Thanks for the responses


Ray Smith wrote:

>... this is just my opinion ...
>
>I'd be very surprised if you found any specific Euphoria programming
>positions.  I'd also be very surprised if you found anyone even >mentioning 
>Euphoria in a job advertisment.

Me too. That's why I tried the mailing list: the only substancial source of 
Euphoria resources.


>If you are getting your own contracts to produce software ... then that is 
>different ... you can use whatever tools you like as long a you produce the 
>goods.

Yes, but the question is where do you find "contract" jobs that don't 
specify exactly what they want you to use and how much experience you should 
have in this language and that technology, etc, etc... ?



>I would definitely push down the VB line and by all means mention Euphoria 
>in job interviews but don't push the point too far.

I am searching for VB jobs primarily, then COBOL, then HTML and SQL. I might 
tack "Euphoria" onto my list of programming language skills on a web resume 
and say "ask for more info" or something like that.


>IT managers are constantly bombarded with  "the next big thing" ... and to 
>be honest ... "Euphoria" won't be it.

At least not for a while, but I think it has potential.


>If you can showcase some nice software you have written using Euphoria it 
>will be a great selling point for you to impress employers.  In fact if you 
>can showcase nice software developed in any language it would "I beleive" 
>be a great selling
>point.  I've done a bit of interviewing in my time and as long as you apply 
>for the right jobs (ie entry level) ... experience isn't the thing I look 
>for.

But that brings me to the point that there seems to be a lack of
entry-level programming jobs out there. VB is also suffering from
this slump. For a VB job they want ASP, COM/DCOM, SQL server. For
COBOL they want CICS, JDE, VSAM, COOL-GEN. And for HTML jobs they
almost always want Java. SQL jobs want SQL server or UNIX. All this
extra stuff is beyond my experience and thus I don't qualify for
the position.


>Enthusiasm and commitment will get you alot further.  A lack of
>commercial experience will make it more difficult but as long as you keep 
>enthusiastic I have no doubt you will get a job.

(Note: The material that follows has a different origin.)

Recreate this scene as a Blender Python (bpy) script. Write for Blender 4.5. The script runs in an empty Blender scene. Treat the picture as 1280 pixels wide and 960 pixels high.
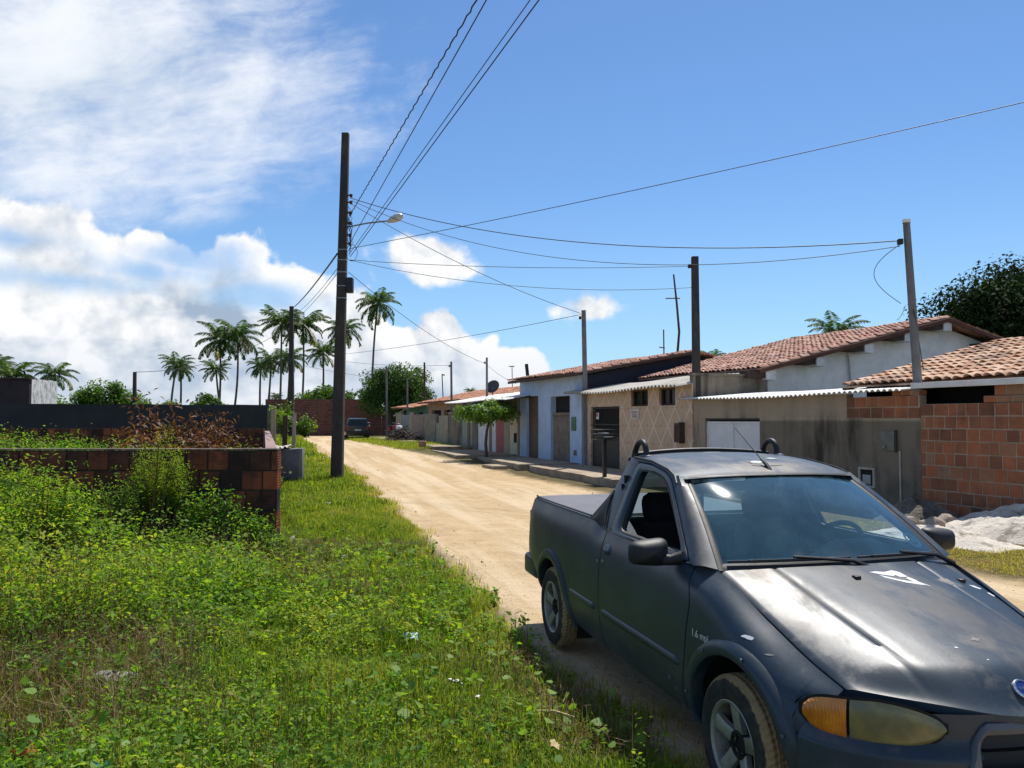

The problem isn't dazzling interviewers, it's getting into the
interview chair!


>I know you said don't respond if you have nothing good to say ... and what 
>I have wrote is just my opinion ... but if I was you I'd be looking around 
>for a VB job to pay to bills

Which is what I'm doing. I only posted that message for small chance
it would turn up something that I didn't already know. :)


>If you where my son (not that I'm old enough!). I'd be suggesting you learn 
>as much VB as you can and write some software in VB to show employers at 
>interviews ... or just load it on the net and tell them the URL to download 
>it ... complete with source code.

Okay, despite the condescening tone, this is good advice. I'll
perhaps make several small programs in VB and duplicate them in
Euphoria. Post them to the same site and let the employer decide
the advantages and disadvantages of each.